Mon traître (Pierre Alary, d’après le roman de Sorj Chalandon – Editions Rue de Sèvres)
C’est l’histoire d’une amitié improbable. Celle qui lie Antoine, un luthier parisien tombé amoureux de l’Irlande, à Tyrone Meehan, l’un des leaders de l’IRA, l’armée républicaine irlandaise. A priori, tout les oppose. Mais après avoir fait connaissance de manière insolite dans les toilettes d’un pub de Belfast, les deux hommes deviennent amis pour la vie. Grâce en partie à la musique, lorsqu’Antoine joue « O’Keefe’s slide » sur son violon, mais aussi et surtout grâce au conflit sanglant et impitoyable qui oppose l’IRA à la puissance britannique dans les années 70 et 80. Jeune et naïf, Antoine est tellement fasciné par la culture irlandaise et par la chaleur de ses habitants qu’il finit par prendre fait et cause pour le combat de l’IRA contre le gouvernement britannique de Margaret Thatcher. A un point tel qu’Antoine n’hésite pas à prendre des risques insensés pour soutenir l’armée républicaine, notamment en acceptant de cacher des combattants irlandais en mission à Paris. Il faut dire que les grandes figures de l’IRA obsèdent véritablement le petit Français, que ce soit James Connolly, Bobby Sands… ou bien sûr Tyrone Meehan. Prenant Antoine sous son aile, ce dernier devient pour lui bien plus qu’un ami. C’est un mentor, presque un père. Et pourtant, le luthier parisien découvre un soir de décembre 2006 que le légendaire Tyrone qu’il admirait tant vient d’avouer publiquement qu’il était un traître, à la plus grande stupéfaction de tous ses partisans. Pendant 25 ans, « Mon traître », comme l’appelle Antoine, était en réalité un agent agissant pour le compte des Anglais…

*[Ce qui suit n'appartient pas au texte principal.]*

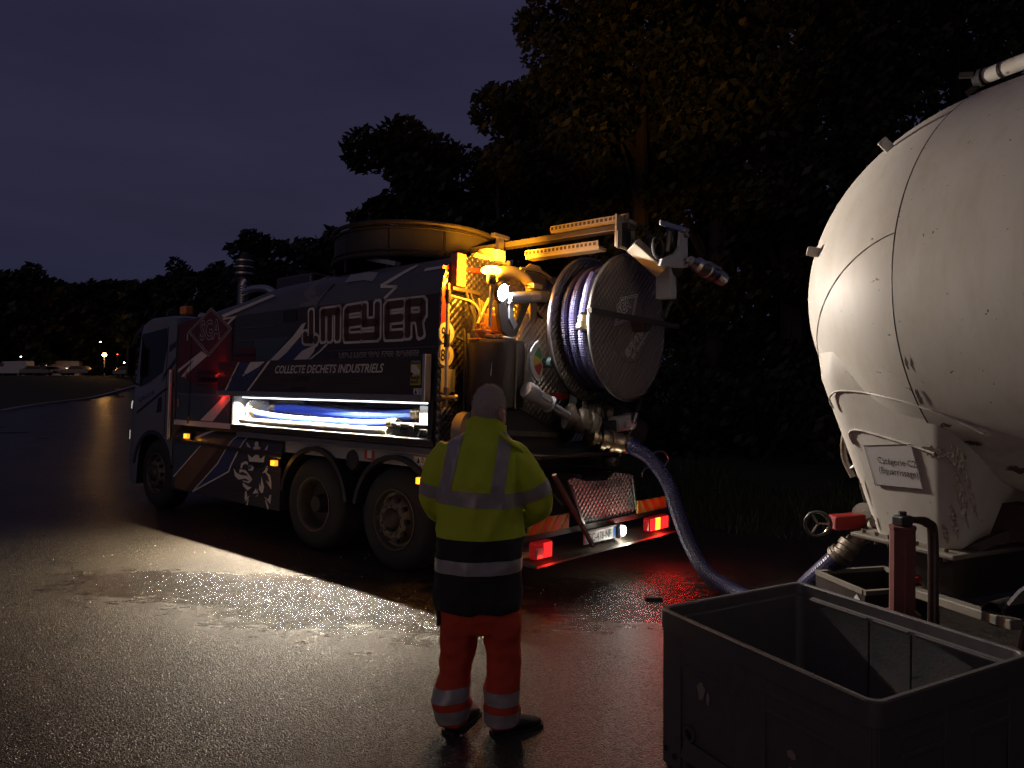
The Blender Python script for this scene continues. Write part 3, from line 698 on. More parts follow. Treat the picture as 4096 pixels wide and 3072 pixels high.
GRIF = [[(-2.766,1.134),(-2.719,1.12),(-2.653,1.079),(-2.663,1.068),(-2.737,1.083)],[(-2.524,1.156),(-2.489,1.145),(-2.477,1.123),(-2.486,1.099),(-2.429,1.091),(-2.443,1.065),(-2.589,1.052),(-2.601,1.08),(-2.555,1.094),(-2.567,1.118),(-2.558,1.141)],[(-2.267,1.127),(-2.283,1.068),(-2.336,1.06),(-2.318,1.089)],[(-2.716,0.988),(-2.613,0.949),(-2.544,0.992),(-2.473,0.997),(-2.429,0.946),(-2.332,0.996),(-2.352,0.913),(-2.672,0.9)],[(-2.877,0.8),(-2.86,0.864),(-2.767,0.899),(-2.688,0.888),(-2.7,0.856),(-2.785,0.863),(-2.826,0.832),(-2.841,0.803)],[(-2.704,0.848),(-2.618,0.869),(-2.564,0.836),(-2.592,0.793),(-2.67,0.789),(-2.697,0.804),(-2.634,0.809),(-2.626,0.837),(-2.688,0.827)],[(-3.04,0.787),(-2.966,0.736),(-2.86,0.717),(-2.712,0.721),(-2.637,0.694),(-2.662,0.668),(-2.751,0.684),(-2.91,0.656),(-3.0,0.694)],[(-2.891,0.788),(-2.759,0.787),(-2.628,0.715),(-2.594,0.683),(-2.664,0.634),(-2.791,0.639),(-2.813,0.654),(-2.686,0.654),(-2.646,0.68),(-2.713,0.741),(-2.821,0.763),(-2.897,0.742)],[(-2.811,0.626),(-2.757,0.614),(-2.661,0.59),(-2.594,0.591),(-2.689,0.543),(-2.798,0.588)],[(-2.576,0.515),(-2.495,0.589),(-2.497,0.553),(-2.45,0.583),(-2.468,0.543),(-2.427,0.536)],[(-2.429,0.656),(-2.392,0.611),(-2.388,0.736),(-2.321,0.623),(-2.342,0.554),(-2.381,0.541),(-2.43,0.58)],[(-2.508,0.482),(-2.434,0.53),(-2.465,0.497)],[(-2.377,0.778),(-2.311,0.829),(-2.285,0.884),(-2.238,0.866),(-2.281,0.799),(-2.205,0.774),(-2.17,0.696),(-2.164,0.606),(-2.286,0.699),(-2.207,0.685),(-2.243,0.754),(-2.309,0.797)],[(-2.16,0.54),(-2.176,0.434),(-2.313,0.505),(-2.224,0.484),(-2.193,0.539)],[(-2.277,0.476),(-2.202,0.388),(-2.228,0.355),(-2.286,0.459)],[(-2.74,0.529),(-2.749,0.447),(-2.721,0.404),(-2.628,0.488),(-2.689,0.456),(-2.715,0.529)],[(-2.707,0.357),(-2.677,0.433),(-2.656,0.438),(-2.682,0.358)]]
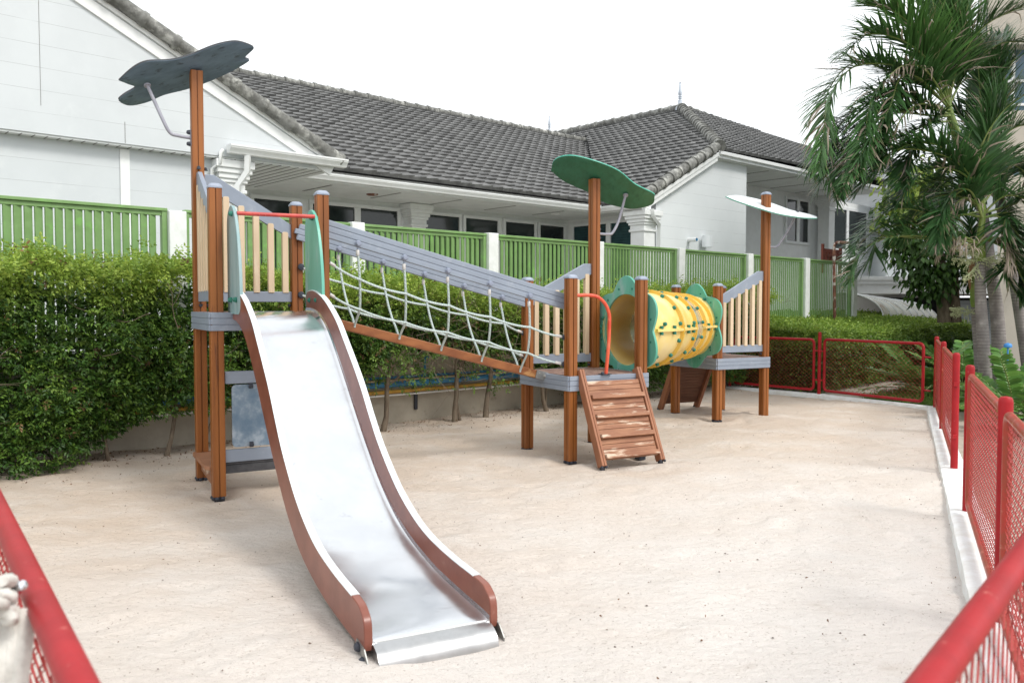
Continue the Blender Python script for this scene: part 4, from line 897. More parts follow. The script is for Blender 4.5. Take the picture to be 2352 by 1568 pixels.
# window wall
mb = MB().box(H(5.6, 15.7, 0), HA*10.9, HB*.15, Z*3.93); obj('wall', mb, M['white'], hs_, label='white window wall under the long roof')
def window(a0, a1, z0, z1, b, fw=.075, m='glass', O=None, e=None, nb=None, mull=0):
    e = e or HA; nb = nb or HB; O = O or H(a0, b, 0); w_ = a1-a0; mb = MB(); d = .06
    mb.box(O+Z*(z0-fw)-nb*d-e*fw, e*(w_+2*fw), nb*d, Z*fw).box(O+Z*z1-nb*d-e*fw, e*(w_+2*fw), nb*d, Z*fw).box(O+Z*z0-nb*d-e*fw, e*fw, nb*d, Z*(z1-z0)).box(O+Z*z0-nb*d+e*w_, e*fw, nb*d, Z*(z1-z0))
    o = obj('window', mb, M['frame'], hs_, bevel=.004); obj('pane', MB().box(O+Z*z0-nb*.022, e*w_, nb*.018, Z*(z1-z0)), M[m], o); return o
for a0, a1 in ((7.47, 8.5), (8.76, 9.77), (9.92, 10.89), (11.66, 12.68), (12.88, 13.92), (14.18, 15.2), (15.4, 16.3)): window(a0, a1, 1.2, 3.75, 15.7)
def column(a_, b_, z0, z1, w=.36, wide=1.):
    mb = MB(); c = lambda w2, zz0, zz1: mb.box(H(a_-w2/2, b_-w2/2, zz0), HA*w2, HB*w2, Z*(zz1-zz0))
    c(w, z0, z1-.5); c(w*1.16, z1-.5, z1-.44); c(w*1.05, z1-.44, z1-.34); c(w*1.2, z1-.34, z1-.28); c(w*1.34, z1-.28, z1-.2); c(w*1.5, z1-.2, z1-.12); c(w*1.66, z1-.12, z1)
    return obj('column', mb, M['white'], hs_, bevel=.012)
column(5.72, 12.9, 0, 3.89, .38); column(11.3, 15.6, 0, 3.92, .4); column(16.15, 12.86, 0, 3.92, .42)
def down(pts, r, name='downpipe', n_=10): return obj(name, MB().tube(pts, r, n_), M['white'], hs_, smooth=60)
down([H(5.86, 12.48, 3.97), H(5.86, 12.5, 3.72), H(5.74, 12.6, 3.5), H(5.74, 12.6, 0)], .055, n_=4)
down([H(5.5, 12.56, 4.02), H(5.46, 12.56, 3.98), H(5.46, 12.58, 3.82), H(5.38, 12.7, 3.74), H(5.38, 12.7, 0)], .028)
down([H(16.05, 12.5, 3.95), H(16.07, 12.5, 3.78), H(16.38, 12.55, 3.62), H(16.44, 12.6, 3.5), H(16.44, 12.6, 0)], .055, n_=4)
# right wing: side wall with louvred windows, front wall, porch
mb = MB().box(H(16.5, 12.85, 0), HA*.14, HB*3, Z*3.93); obj('wall', mb, M['white'], hs_)
for b1, b0 in ((15.45, 14.3), (14.15, 13.25)): window(0, b1-b0, 1.0, 3.75, 0, m='blind', O=H(16.5, b1, 0), e=-HB, nb=HA)
mb = MB().prism([H(16.45, 12.7, 0), H(20.48, 12.7, 0), H(20.48, 12.7, 5.5), H(18.85, 12.7, 5.5), H(16.45, 12.7, 4.25)], HB*.15); fw_ = obj('wall', mb, M['siding2'], hs_, label='white boarded front wall of the wing')
mb = MB().box(H(20.34, 12.82, 0), HA*.14, HB*1.9, Z*5.5); obj('wall', mb, M['siding'], hs_)
d = (H(18.85, 0, 5.7)-H(16.0, 0, 4.2)).normalized()
for off, w_, d_ in ((.02, .1, .09), (.12, .12, .06)):
    A0, B0 = H(15.85, 12.6-d_, 4.14), H(18.85, 12.6-d_, 5.66); mb = MB().prism([A0-Z*off, B0-Z*off, B0-Z*(off+w_), A0-Z*(off+w_)], HB*(d_+.11)); obj('verge_board', mb, M['white'], fw_, bevel=.006)
mb = MB().box(H(18.85, 12.5, 5.5), HA*9.85, HB*.05, Z*.19).box(H(18.85, 12.44, 5.58), HA*9.85, HB*.06, Z*.08); obj('fascia', mb, M['white'], hs_, bevel=.006)
mb = MB().box(H(28.66, 12.5, 5.5), HA*.05, HB*4, Z*.19); obj('fascia', mb, M['white'], hs_)
mb = MB().box(H(18.9, 12.56, 5.485), HA*9.75, HB*4, Z*.03); sf = obj('soffit', mb, M['soffit'], hs_)
mb = MB()
for a_ in (21.6, 23.2, 24.8, 26.4): mb.box(H(a_, 12.7, 5.478), HA*.06, HB*1.8, Z*.009)
obj('soffit_joints', mb, M['line'], sf)
mb = MB().box(H(20.3, 14.6, 0), HA*18, HB*.15, Z*5.5); obj('wall', mb, M['white'], hs_, label='white porch wall of the wing')
window(26.0, 26.66, 3.85, 5.25, 14.6, .09); window(26.84, 27.45, 3.85, 5.25, 14.6, .09); window(28.9, 30.3, 3.75, 5.2, 14.6, .1); window(30.5, 32, 3.75, 5.2, 14.6, .1)
column(28.25, 14.3, 0, 5.48, .42)
wp = obj('vent_pipe', MB().tube([H(17.8, 12.7, 3.31), H(17.8, 12.45, 3.31)], .055, 14), M['white'], hs_, smooth=50); obj('opening', MB().tube([H(17.8, 12.455, 3.31), H(17.8, 12.44, 3.31)], .04, 12), M['pblue'], wp)
wl2 = obj('wall_lamp', MB().box(H(18.38, 12.6, 3.24), HA*.12, HB*.1, Z*.2), M['white'], hs_, bevel=.01); obj('lamp_shade', MB().prism([H(18.42+.16*math.cos(t), 12.6-.16*math.sin(t), 3.15) for t in [k*math.pi/10 for k in range(11)]], Z*.3), M['lampg'], wl2, smooth=40)
# neighbouring roof behind, right
nh = thing('house', 'grey tiled hipped roof with a finial rising behind the palm fronds', 'house', px(1940, 400, 36))
AP = px(1937, 326, 38); e0, e1_, e2_ = px(1835, 402, 36), px(2075, 425, 33), px(2105, 400, 39)
r3 = roof([px(1850, 395, 34), px(2062, 428, 31), AP], nh, tw=.42, tl=.42); roof([px(2062, 428, 31), px(2140, 395, 42), AP], nh, tw=.42, tl=.42)
caps(px(2062, 424, 31), AP, .16, .5, r3, 'hip_tiles'); caps(px(1850, 391, 34), AP, .14, .5, r3, 'hip_tiles'); finial(AP, 1.05, nh)
mb = MB().prism([px(1852, 398, 34.3), px(2060, 431, 31.3), px(2060, 441, 31.3), px(1852, 408, 34.3)], HB*.1); obj('fascia', mb, M['white'], nh)
# white annex with carport, skylight canopy
an = thing('annex', 'white two storey annex above a dark carport behind the palms', 'building', (12, 27, 0))
mb = MB().box((13.95, 31.2, 2.6), Vector((6, .3, 0)), Vector((0, 6, 0)), Z*4.0); obj('wall', mb, M['siding'], an)
for z0, z1, e in ((2.56, 2.7, .0), (2.42, 2.56, .05), (2.08, 2.42, .12)):
    mb = MB().prism([(11.2, 29.8+e, z0), (14.0-e, 29.8+e, z0), (14.4-e, 30.2+e, z0), (21, 31.1+e, z0), (21, 36, z0), (11.2, 36, z0)], Z*(z1-z0)); obj('ledge', mb, M['white'], an, bevel=.01)
mb = MB().box((10.6, 33.4, -.1), Vector((12, 0, 0)), Vector((0, .1, 0)), Z*2.08); obj('carport_back', mb, M['dark'], an)  # near-black sheet, the carport's shade is put into its colour
for x_ in (14.8, 15.6): obj('window', MB().box((x_, 33.3, .9), Vector((.5, 0, 0)), Vector((0, .08, 0)), Z*.8), M['glass'], an)
mb = MB().box((16.2, 31.6, -.1), Vector((3, 0, 0)), Vector((0, .15, 0)), Z*1.95); obj('roller_shutter', mb, M['shutter'], an)
sk = thing('canopy', 'low curved skylight canopy of stained clear sheets with white ribs', 'canopy', (10.2, 24, 0))
TL0, TL1 = px(1925, 672, 23.5), px(2060, 691, 26); q0 = Vector((.95, -.75, 0))
def arc(P, L_, n_=10): return [P+q0*L_*math.sin(math.pi/2*k/n_)-Z*(.62*L_)*(1-math.cos(math.pi/2*k/n_))*1.1 for k in range(n_+1)]
rows = [arc(TL0.lerp(TL1, i/8), 1.0) for i in range(9)]; mb = MB(); vs = [p for r_ in rows for p in r_]; mb.add(vs, [(i*11+j, i*11+j+1, (i+1)*11+j+1, (i+1)*11+j) for i in range(8) for j in range(10)])
mb.add([p-Z*.006 for p in vs], [(i*11+j, (i+1)*11+j, (i+1)*11+j+1, i*11+j+1) for i in range(8) for j in range(10)]); obj('sheet', mb, M['poly'], sk, smooth='all')
for r_ in rows: obj('rib', MB().tube([p+Z*.01 for p in r_], .018, 6), M['rwhite'], sk, smooth=50)
obj('ridge_bar', MB().tube([TL0, TL1], .03, 8), M['rwhite'], sk)
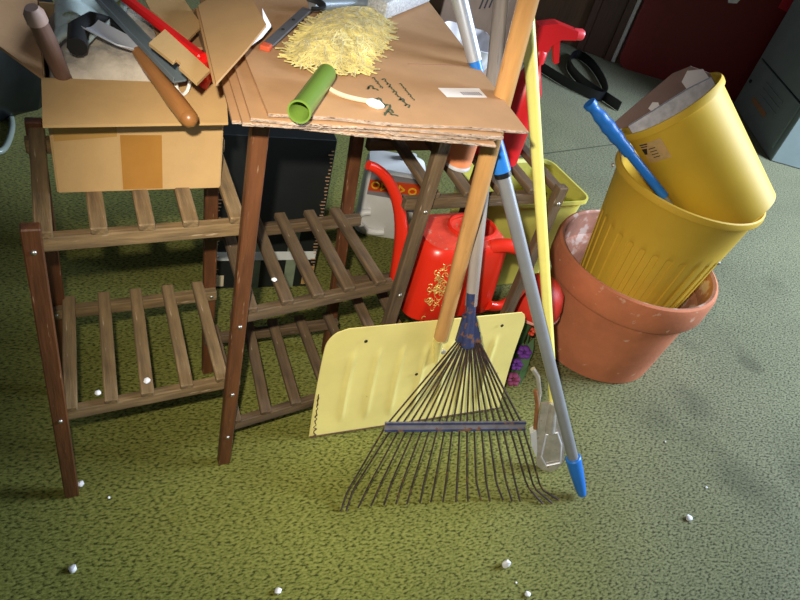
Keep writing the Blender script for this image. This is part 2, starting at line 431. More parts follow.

L’année 2018 commence fort avec cette adaptation puissante d’un roman de Sorj Chalandon! Dessinateur talentueux de la série Silas Corey, Pierre Alary prouve qu’il est aussi un excellent scénariste avec cette version BD particulièrement réussie de « Mon traître », un roman paru en 2008 et récompensé à de multiples reprises, notamment par le Prix Joseph-Kessel et le Prix Simenon. Déjà adapté au théâtre, ce récit en grande partie autobiographique se base sur l’amitié réelle entre Sorj Chalandon, alors journaliste pour le quotidien Libération, et Denis Donaldson, l’un des leaders de l’IRA. Une histoire dure et émouvante. Un récit d’amitié et de trahison qui nous replonge dans les années noires de l’Irlande du Nord. Des années qui paraissent aujourd’hui très loin, mais qui retrouvent tout leur sens dans le roman de Sorj Chalandon et dans la BD de Pierre Alary. La grande force de ce dernier est d’être parvenu à ajouter au récit la puissance des images, sans pour autant atténuer la force des mots du roman, que l’on retrouve en grande partie tels quels dans cette adaptation dessinée. « En acceptant l’adaptation de mon roman en BD, j’ai eu peur », reconnaît Sorj Chalandon dans la préface. « Comment raconter l’émotion de Belfast, les foules silencieuses, les émeutes, les soldats, comment ne pas se tromper de genres, de gens, de tout? Et puis, j’ai rencontré Pierre Alary. Sans le lui avouer, j’ai trouvé qu’il avait une gueule de là-bas. Un rire de pub irlandais. Le regard malin qui rassure. A la première minute, j’ai eu envie d’une bière avec lui. Il m’a montré son travail et j’ai aimé. Tout. La sensibilité, l’élégance, le trait ». Tout est dit dans ce bel hommage d’un auteur à un autre. Et on ne peut que lui donner raison, car « Mon traître » est d’ores et déjà l’une des grandes BD de ce début d’année. Un vrai coup de coeur.